Paolini missed out on her first Grand Slam title to Barbora Krejcikova, who prevailed in three sets to capture her second major trophy. Despite her defeat, she has made history at the tournament by becoming the first female player from her country to reach the final. Until this year, she had never won a Tour-level main draw match on the grass. 

Whilst disappointed about missing out on the biggest title of her career, Italian Premier Giorgia Meloni posted a tribute to Paolini on social media just moments after the final had concluded.

“Proud of Jasmine Paolini,” The Agenzia Nazionale Stampa Associata (ANSA) quotes Meloni as saying. 

“The first Italian tennis player to reach the final of the prestigious Wimbledon tournament. 

“Despite the defeat, you lit up the hearts of the Italian people, succeeding in conveying grit and passion to all of us who supported you”. 

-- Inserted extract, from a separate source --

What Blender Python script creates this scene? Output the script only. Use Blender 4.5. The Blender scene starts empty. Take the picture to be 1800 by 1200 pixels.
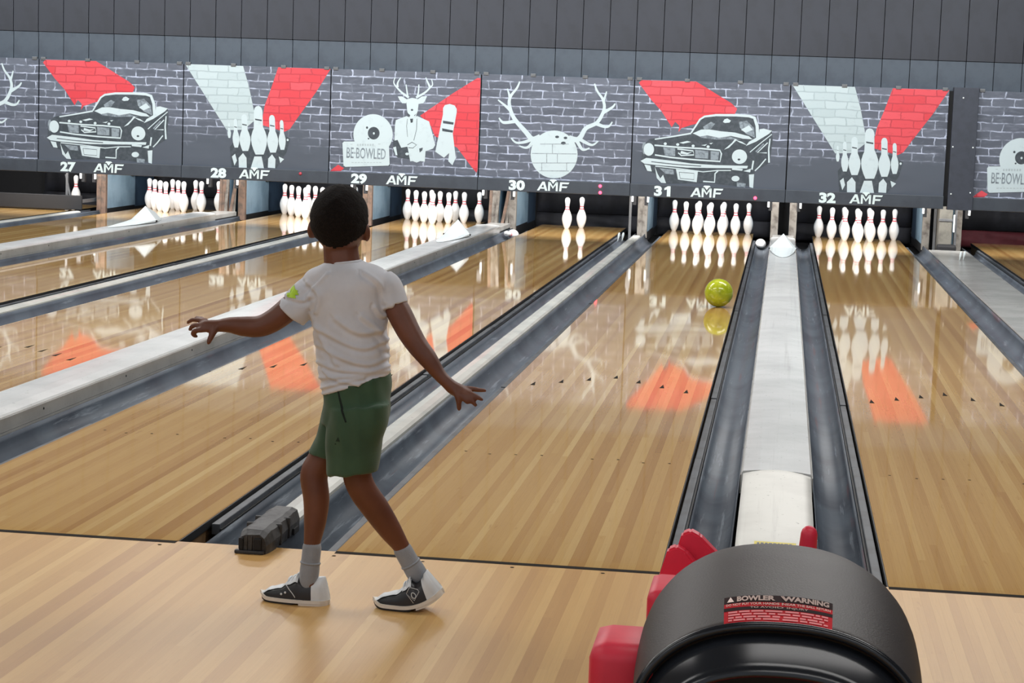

Paolini is the first player ranked outside the top five to reach the final of both Wimbledon and the French Open within the same year since the ranking system was introduced in 1975. She is also only the fourth female player in the Open Era to have reached her first two Grand Slam finals in the same year at Roland Garros and Wimbledon after Chris Evert (1973), Olga Morozova (1974) and Steffi Graf (1987). 

Should she win three or more matches at the US Open later this year, she will also set a new Open Era record for the most Grand Slam wins achieved by an Italian female player in a single season. 

“The last two months have been crazy for me. I want to thank my team, and my family. They always support me and I wouldn’t be here without them. The crowd have been amazing. I received a lot of support. Just incredible to feel the love from them, I enjoy it so much.” Paolini said following her Wimbledon defeat. 

The 28-year-old will rise to a ranking high of No.3 on Monday.